The report also finds that "The extent to which data breaches result in identity theft is not well known, in large part because it can be difficult to determine the source of the data used to commit identity theft", but that "most breaches have not resulted in detected incidents of identity theft".

The GAO examined "the 24 largest breaches that appeared in the news media from January 2000 through June 2005". It found that "3 breaches appeared to have resulted in fraud on existing accounts, and 1 breach appeared to have resulted in the unauthorized creation of new accounts. For 18 of the breaches, no clear evidence had been uncovered linking them to identity theft; and for the remaining 2, we did not have sufficient information to make a determination."

The report also addresses consumer notification, which is the subject of pending bills. The report states that "Requiring consumer notification of data breaches may encourage better data security practices and help deter or mitigate harm from identity theft, but it also involves monetary costs and challenges such as determining an appropriate notification standard."
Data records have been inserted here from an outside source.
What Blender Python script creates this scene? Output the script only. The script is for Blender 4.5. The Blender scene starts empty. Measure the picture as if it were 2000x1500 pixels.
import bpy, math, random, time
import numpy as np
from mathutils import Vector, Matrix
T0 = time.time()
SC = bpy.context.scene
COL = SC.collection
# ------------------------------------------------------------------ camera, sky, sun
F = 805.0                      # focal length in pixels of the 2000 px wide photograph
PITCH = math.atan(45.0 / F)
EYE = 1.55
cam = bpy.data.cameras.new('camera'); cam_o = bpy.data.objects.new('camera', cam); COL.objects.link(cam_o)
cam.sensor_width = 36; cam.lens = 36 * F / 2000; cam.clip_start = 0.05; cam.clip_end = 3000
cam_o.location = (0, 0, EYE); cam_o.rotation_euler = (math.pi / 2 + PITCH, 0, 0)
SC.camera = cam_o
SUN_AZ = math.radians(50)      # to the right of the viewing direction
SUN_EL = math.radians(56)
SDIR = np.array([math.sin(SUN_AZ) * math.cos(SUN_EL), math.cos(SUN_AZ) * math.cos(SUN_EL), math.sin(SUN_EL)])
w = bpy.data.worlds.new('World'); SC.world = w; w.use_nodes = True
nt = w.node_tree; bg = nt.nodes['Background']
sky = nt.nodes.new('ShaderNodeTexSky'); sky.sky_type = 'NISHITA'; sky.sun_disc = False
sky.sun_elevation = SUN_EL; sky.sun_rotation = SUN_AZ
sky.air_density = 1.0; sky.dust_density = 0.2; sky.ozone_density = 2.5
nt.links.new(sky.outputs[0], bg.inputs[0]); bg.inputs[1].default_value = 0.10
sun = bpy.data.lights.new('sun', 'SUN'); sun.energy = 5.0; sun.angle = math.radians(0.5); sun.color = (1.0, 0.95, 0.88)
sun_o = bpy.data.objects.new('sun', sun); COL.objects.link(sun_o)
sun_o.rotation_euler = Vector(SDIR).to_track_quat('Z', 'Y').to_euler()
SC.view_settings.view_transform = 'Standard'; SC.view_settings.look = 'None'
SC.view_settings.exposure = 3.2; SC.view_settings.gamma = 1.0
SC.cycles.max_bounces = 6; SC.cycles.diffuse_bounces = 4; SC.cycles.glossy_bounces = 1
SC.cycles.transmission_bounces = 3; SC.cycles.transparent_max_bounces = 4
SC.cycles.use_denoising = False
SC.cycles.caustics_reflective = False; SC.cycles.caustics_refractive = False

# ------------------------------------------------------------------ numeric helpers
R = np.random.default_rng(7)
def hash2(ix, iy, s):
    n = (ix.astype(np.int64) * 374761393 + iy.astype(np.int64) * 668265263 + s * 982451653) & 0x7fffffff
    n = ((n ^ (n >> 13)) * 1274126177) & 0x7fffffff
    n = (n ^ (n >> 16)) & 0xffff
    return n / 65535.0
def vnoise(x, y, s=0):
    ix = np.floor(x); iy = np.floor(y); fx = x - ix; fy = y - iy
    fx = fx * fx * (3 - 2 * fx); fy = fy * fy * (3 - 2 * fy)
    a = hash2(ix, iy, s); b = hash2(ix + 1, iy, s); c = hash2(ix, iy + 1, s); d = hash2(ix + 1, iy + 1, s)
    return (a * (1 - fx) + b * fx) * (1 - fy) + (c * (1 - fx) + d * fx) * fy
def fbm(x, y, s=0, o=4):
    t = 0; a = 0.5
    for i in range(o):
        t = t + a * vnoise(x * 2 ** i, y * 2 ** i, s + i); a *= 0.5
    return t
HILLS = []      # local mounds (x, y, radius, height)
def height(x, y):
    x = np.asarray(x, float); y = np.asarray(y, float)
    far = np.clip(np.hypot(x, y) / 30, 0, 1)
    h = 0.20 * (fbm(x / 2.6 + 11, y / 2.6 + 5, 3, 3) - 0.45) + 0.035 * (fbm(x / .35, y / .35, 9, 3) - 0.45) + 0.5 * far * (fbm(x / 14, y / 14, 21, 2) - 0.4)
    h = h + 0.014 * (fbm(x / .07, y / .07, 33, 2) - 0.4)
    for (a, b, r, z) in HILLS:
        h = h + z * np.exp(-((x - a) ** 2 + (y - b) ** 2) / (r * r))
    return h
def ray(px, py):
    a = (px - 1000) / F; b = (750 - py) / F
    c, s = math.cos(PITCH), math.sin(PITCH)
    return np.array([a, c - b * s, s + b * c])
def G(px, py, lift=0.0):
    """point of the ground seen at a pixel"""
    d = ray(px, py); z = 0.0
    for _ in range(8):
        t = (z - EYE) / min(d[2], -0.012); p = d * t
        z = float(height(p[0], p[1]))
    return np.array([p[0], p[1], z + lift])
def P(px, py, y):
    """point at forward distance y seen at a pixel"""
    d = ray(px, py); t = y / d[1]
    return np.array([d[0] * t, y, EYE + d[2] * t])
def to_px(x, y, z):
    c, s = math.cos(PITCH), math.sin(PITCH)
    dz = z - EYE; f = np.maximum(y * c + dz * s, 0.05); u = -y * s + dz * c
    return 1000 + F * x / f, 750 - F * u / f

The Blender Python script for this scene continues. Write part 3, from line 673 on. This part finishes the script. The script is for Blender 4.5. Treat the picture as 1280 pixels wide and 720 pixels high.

"Representatives of federal banking regulators, other government agencies, industry associations, and other affected parties told us that breach notification requirements have encouraged companies and other entities to improve their data security practices to minimize legal liability or avoid public relations risks that may result from a publicized breach of customer data."

The report adds that "notifying affected consumers of a breach gives them the opportunity to mitigate potential risk -- for example, by reviewing their credit card statements and credit reports, or placing a fraud alert on their credit files."